Derartige Veröffentlichungen und anonyme Briefe veranlassten den Pfarrer zu einer Stellungnahme, in der er erklärte, dass die Glocken der Kirche ohne Wissen und ohne Einwilligung des Pfarramtsvorstandes und ohne Zutun des Kirchendieners geläutet worden seien. Zu den Glocken hätte auch der Gemeindediener Zutritt, dessen Auftrag es war, die Turmuhr als Eigentum der politischen Gemeinde aufzuziehen. Der Kirchenvorstand hatte sich sofort nach Bekanntwerden des Vorfalls schärfstens gegen den Missbrauch verwahrt. (Siehe auch Seiten 112-122).

Im darauf folgenden Jahr kam es vor dem Hofer Gericht zu einer Verhandlung, bei der die Frau des Gemeindedieners neben vier weiteren Einwohnern vor Gericht stand. Der Richter sprach jedoch die Angeklagten frei und erklärte in seiner Urteilsbegründung, dass man das Läuten der Glocken als Alarmgeläut ansehen müsse und es aus diesem Grund als Notwehr betrachtet werden könne. Das Wohnungsamt bestand jedoch weiterhin auf der Räumung, der der Gemeindediener schließlich nachkommen musste.
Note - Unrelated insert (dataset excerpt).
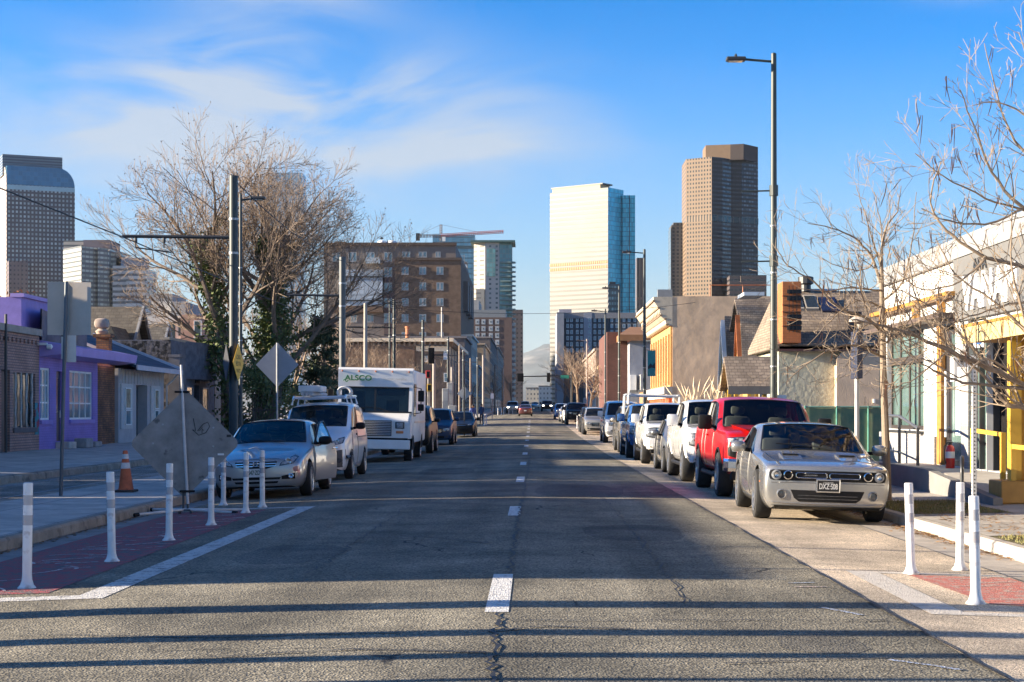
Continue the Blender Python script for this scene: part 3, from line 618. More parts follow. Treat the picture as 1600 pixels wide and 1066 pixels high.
for k in range(int(Hh/3.0)-5):
 b=MB();z=6+k*3.0
 b.prism([(Wt-7.5,3.2),(Wt-7.5,.6),(Wt-1,.2),(Wt+1.8,1.5),(Wt+2.4,4),(Wt+2,7),(Wt,7)],'z',z,z+.9);b.build('balcony',mat('balcony_edge',(.13,.20,.20),.5,var=.1),t,world=False)
b=MB();b.box(4*s,17*s,-1.6,2,hgt(550,Y),hgt(452,Y));b.build('bay',mAl,t,world=False)
t=tower_root('apartment_tower','small dark brown tower right of the balcony tower','tower',798,1180,0)
b=MB();b.box(0,19*1180/F,0,20,0,hgt(484,1180));b.build('wall',gridmat('dark_brown_t',(.12,.095,.09),(.05,.05,.055),3,3.2,.35,.4),t,world=False)
Y=740;s=Y/F
t=tower_root('apartment_block','brown brick block with rows of pale windows below the balcony tower','building',724,Y,0)
Wt=76*s;Hh=hgt(496,Y)
b=MB();b.box(0,Wt,0,90,0,Hh);b.build('wall',mat('brick_brown_far',(.145,.095,.08),.9,var=.15,vs=.5),t,world=False)
b=MB();b.box(-2,Wt-10*s,.5,80,Hh,hgt(484,Y));b.build('upper_storey',mat('zinc',(.24,.25,.25),.6,var=.1),t,world=False)
b=MB();b.box(0,22*s,20,60,Hh,hgt(464,Y));b.build('penthouse',mat('penthouse_grey',(.36,.34,.32),.8,var=.1),t,world=False)
PW=mat('pale_window',(.42,.43,.43),.3,var=.3,vs=.5);PG=mat('pale_pane',(.12,.14,.16),.1,var=.4,vs=.4)
for r in range(7):
 for px in(746,755.5,767,777):
  x0=(px-724-3.2)*s;z=hgt(503+r*10.7,Y)
  b=MB();b.box(x0,x0+6.2*s,-.15,0,z-1.1,z+1.1);w=b.build('window',PW,t,world=False)
  b=MB();b.box(x0+2.2*s,x0+4.2*s,-.2,-.151,z-.4,z+.3);b.build('pane',PG,w,world=False)
for r in range(14):
 b=MB();z=hgt(508+r*9,Y);b.box(Wt+.01,Wt+1.4,4,9,z,z+1.1);b.build('balcony',mat('pale_balcony',(.5,.55,.54),.5,var=.1),t,world=False)
Y=320;s=Y/F;rz=rise(Y)
t=tower_root('apartment_building','large brown brick apartment building with a grey top floor, above the white truck','building',505,Y,0)
BR1=brick('apartment_brick',(.20,.125,.08),(.165,.10,.065),(.14,.10,.075),.5,.17,.02,bump=.2)
BRG=mat('apartment_panel',(.20,.165,.145),.8,var=.15,vs=.3,detail=9)
Hm,Ht=hgt(404,Y),hgt(381,Y);xa=112*s;xb=215*s
b=MB();b.box(0,xb-1.0,1.0,70,0,Ht);b.build('upper_wall',BRG,t,world=False)
b=MB();b.box(xa,xb,0,72,0,Hm);b.build('wall',BR1,t,world=False)
b=MB();b.box(95*s,xa-.01,.4,30,0,hgt(418,Y));b.build('side_wall',brick('plum_brick',(.13,.085,.08),(.11,.07,.07),(.1,.08,.07),.5,.17,.02,bump=.2),t,world=False)
b=MB();b.box(xa-.1,xb+.2,-.25,.0,Hm-.35,Hm+.15);b.build('coping',mat('coping_dark',(.10,.07,.055),.8),t,world=False)
b=MB();b.box(-.2,xb-.8,.6,1.0,Ht-.25,Ht+.3);b.build('coping',mat('coping_dark',(.1,.07,.05),.8),t,world=False)
b=MB();b.box(2,94*s,-.6,1,hgt(488,Y),hgt(478,Y));b.build('cornice',BR1,t,world=False)
b=MB();b.box(3,93*s,-.55,.96,hgt(478,Y),hgt(422,Y));b.build('metal_cladding',gridmat('zinc_clad',(.30,.34,.38),(.40,.45,.50),2.6,3.1,.9,.86,wrough=.35,grough=.3,vary=.3),t,world=False)
for z in(hgt(433,Y),hgt(470,Y)):
 b=MB();b.box(2.8,93.5*s,-.75,-.56,z-.12,z+.12);b.build('rail',DARKM,t,world=False)
FR=mat('grey_frame',(.30,.31,.32),.5,var=.05)
def aw(px,py,w,h,y0,cols=2):
 T=Matrix.Translation((t.location.x,Y+y0,rz))@frame((0,0,0),(1,0,0),(0,-1,0));u=(px-505)*s;z=hgt(py,Y)
 window(T,u-w*s/2,u+w*s/2,z-h*s/2,z+h*s/2,FR,GL_B,t,cols,1,fw=.14,n0=.01,bar=.35,sill=True)
for r,py in enumerate((423,447.5,472,497,525)):
 for px in(633,660.5,687.5):aw(px,py,11,12,0)
for px in(525,550,578,606,634,660,684):aw(px,401 if px<620 else 397,13 if px<670 else 8,15 if px<620 else 9,1.0)
for py in(425,449,473,497):aw(606,py,13,15,.4)
for px in(578,552,528):aw(px,497,10,12,1.0)
b=MB();b.box(66*s,89*s,-.9,.9,hgt(412,Y),hgt(403,Y));b.build('balcony',mat('balcony_glass',(.42,.48,.52),.2,var=.1),t,world=False)
for y0,pz in((12,440),(24,455),(36,470)):
 b=MB();b.box(xb-.01,xb+.9,y0,y0+6,hgt(480,Y),hgt(432,Y));b.build('bay',BRG,t,world=False)
b=MB();b.box(50*s,97*s,20,34,Ht-.3,hgt(368,Y));b.build('penthouse',mat('penthouse_brown',(.23,.18,.14),.9,var=.2),t,world=False)
b=MB();b.box(46*s,72*s,16,20,hgt(372,Y),hgt(369,Y));b.box(10*s,28*s,8,20,Ht-.3,hgt(371,Y));b.build('roof_box',mat('penthouse_brown',(.2,.2,.2),.9),t,world=False)
b=MB();b.tube([(78*s,18,Ht),(78*s,18,hgt(356,Y))],.08,5);b.lathe([(.02,0),(.5,.25),(.02,.5)],10,(78*s,18,hgt(359,Y)));b.build('antenna',DARKM,t,world=False)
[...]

Dieser Vorfall fand damit sein Ende und brachte den Köditzer Einwohnern im Volksmund den Spitznamen
„Gloggnleidder“ ein, der auch heute noch bei Stammtischdiskussionen mit den Einwohnern umliegender Ortschaften seine Verwendung findet. Im Rahmen einer Bürgerversammlung, die der Landrat und das Flüchtlingsamt durchgeführt hatten, gelang es dem Ortsgeistlichen, die Wogen zu glätten und das Verhältnis der Dorfbewohner zu ihren heimatvertriebenen Nachbarn wurde zusehends besser.